The news is not the capture of Nicolás Maduro. The news is Venezuela's liberation. Everything else is noise, ideological weeping, and moral contortion. Millions of Venezuelans are celebrating the end of one of the most brutal dictatorships of the 21st century, while from the comfort of Western democracies a terminal left enters a state of shock over the fall of one of its last regional totems. They claim to love democracy, but they despair when a people celebrate their freedom. That contradiction is not new: it is structural, constitutive of a worldview that never put people ahead of power.
For years they justified the unjustifiable. They looked the other way while Maduro stole elections, repressed protests, kidnapped opposition leaders, tortured dissidents, and turned Venezuela into a failed state ruled by drug trafficking. Eight million exiles were not enough to move them. The impoverishment of almost the entire population was not enough either. The destruction of the productive apparatus, the collapse of the health system, and systematic hunger were not enough. The limit for them was not the dictatorship: it was its end.

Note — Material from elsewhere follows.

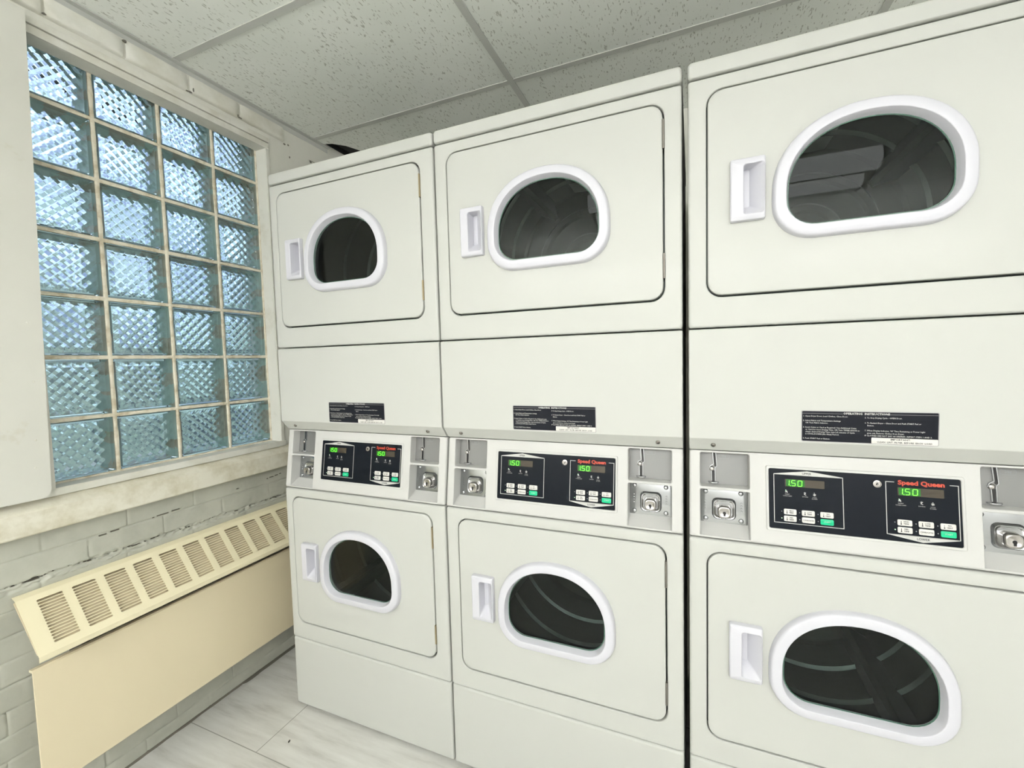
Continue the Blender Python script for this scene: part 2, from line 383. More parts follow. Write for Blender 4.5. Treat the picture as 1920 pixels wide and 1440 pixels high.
# little broken spots in the plaster at the end of the lintel
for n_t, (y, z, a, b_) in enumerate(((0.345, 2.283, .010, .006), (0.365, 2.287, .006, .008), (0.126, 2.287, .012, .003), (0.118, 2.292, .003, .006), (-0.062, 2.286, .010, .004), (-0.05, 2.30, .002, .012),
                      (-0.07, 2.285, .012, .003), (-0.257, 2.338, .008, .008), (-0.447, 2.29, .006, .004), (0.49, 2.262, .010, .006), (0.53, 2.25, .006, .004), (0.37, 2.235, .004, .009), (0.5, 2.268, .03, .002))):
    bm = bmesh.new()
    a, b_ = a * 0.7, b_ * 0.6
    P = [(XW + (0.0185 if y < 0.34 else 0.0012), y + a * math.cos(t) * (0.75 + 0.5 * random.random()), z + b_ * math.sin(t) * (0.7 + 0.5 * random.random())) for t in [k * math.pi / 5 for k in range(10)]]
    r1 = ring(bm, [(p[0], p[1], p[2]) for p in P]); r2 = ring(bm, [(p[0] - 0.004, p[1], p[2]) for p in P]); bridge(bm, r1, r2); bm.faces.new(r1)
    struct(build('trim_%d' % (n_t + 3), bm, M['crack'], smooth=0))

# ================================================================== window of glass blocks
win = empty('window_1', (XW, -0.15, OZ0)); struct(win)
WO = Vector(win.location)
def wpart(name, bm, mats, **k):
    for v_ in bm.verts: v_.co -= WO
    return build(name, bm, mats, win, **k)
PITCH, BH = 0.1886, 0.0885
XG = -0.365
def block_mesh(seed):
    bm = bmesh.new(); h = BH; D = 0.078
    def sq(s, x, r=0.004): return [Vector((x, a, b_)) for a, b_ in rr(-s, -s, s, s, r, 3)]
    loft(bm, [sq(h - 0.004, 0.0), sq(h - 0.0012, -0.0012), sq(h, -0.004), sq(h, -D + 0.004), sq(h - 0.0012, -D + 0.0012), sq(h - 0.004, -D)], True, True)
    # cavity with the faceted pattern on both panes
    hi = h - 0.0085; N = 10; s = 2 * hi / N
    def pane(x, sgn, off):
        G = []
        for i in range(N + 1):
            G.append([])
            for j in range(N + 1):
                edge = i in (0, N) or j in (0, N)
                hh = 0.0040 if ((i + j + off) % 2 and not edge) else 0.0
                rnd = 0.0004 * noise.noise((i * 1.7 + seed, j * 1.3, off))
                G[-1].append(bm.verts.new((x + sgn * (hh + rnd * (not edge)), -hi + i * s, -hi + j * s)))
        for i in range(N):
            for j in range(N):
                a, b_, c_, d = G[i][j], G[i + 1][j], G[i + 1][j + 1], G[i][j + 1]
                m = (a.co + b_.co + c_.co + d.co) / 4
                mv = bm.verts.new(m)
                for p, q in ((a, b_), (b_, c_), (c_, d), (d, a)): bm.faces.new((p, q, mv))
        return G
    A = pane(-0.010, 1, 0); B = pane(-D + 0.010, -1, 1)
    def border(G): return [G[i][0] for i in range(N + 1)] + [G[N][j] for j in range(1, N + 1)] + [G[i][N] for i in range(N - 1, -1, -1)] + [G[0][j] for j in range(N - 1, 0, -1)]
    bridge(bm, border(A), border(B))
    bmesh.ops.recalc_face_normals(bm, faces=bm.faces[:])
    # cavity faces must point into the cavity (out of the glass)
    for f in bm.faces:
        c0 = f.calc_center_median()
        if max(abs(c0.y), abs(c0.z)) <= hi + 1e-4 and -D + 0.001 < c0.x < -0.001:
            ctr = Vector((-D / 2, 0, 0))
            if f.normal.dot(ctr - c0) < 0: f.normal_flip()
    for f in bm.faces:
        c0 = f.calc_center_median()
        if max(abs(c0.y), abs(c0.z)) > h - 0.0003: f.material_index = 1
    me = bpy.data.meshes.new('glass_block'); bm.to_mesh(me); bm.free(); me.materials.append(M['gblock']); me.materials.append(M['gedge'])
    return me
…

Suddenly, experts in "international law" sprang up. Instant Twitter jurists, overnight professors, defenders of a selective sovereignty that is only invoked when a friendly regime falls. Where were they when human rights were being systematically violated in Venezuela? Where were they when media outlets were being shut down, opposition leaders were being imprisoned, people were being tortured in clandestine centers, and elections were being rigged? They had two decades to invoke charters, doctrines, and principles. They remained silent. Because it was not ignorance: it was ideological complicity.
That's why Kirchnerism and its local franchises do not disappoint. They condemn with indignation the action that put an end to a narco-regime, but they never condemned the regime itself with the same vehemence. Kicillof speaks of peace, non-intervention, and sovereignty, while in practice he endorses a criminal dictatorship. Frente Renovador and Partido Justicialista repeat the worn-out script: democracy is not imposed by force. It is a curious theory, upheld for years to cover for friendly tyrannies. Never to defend oppressed peoples.
Maduro killed, kidnapped, tortured, repressed, disappeared people, stole elections, and expelled millions of human beings from his country. But for Cristina Kirchner and regional progressivism, the real problem was that the United States captured him and put an end to his impunity. That is the moral hierarchy of 21st-century socialism: the dictator can do everything except fall. Crime is tolerated; defeat never is.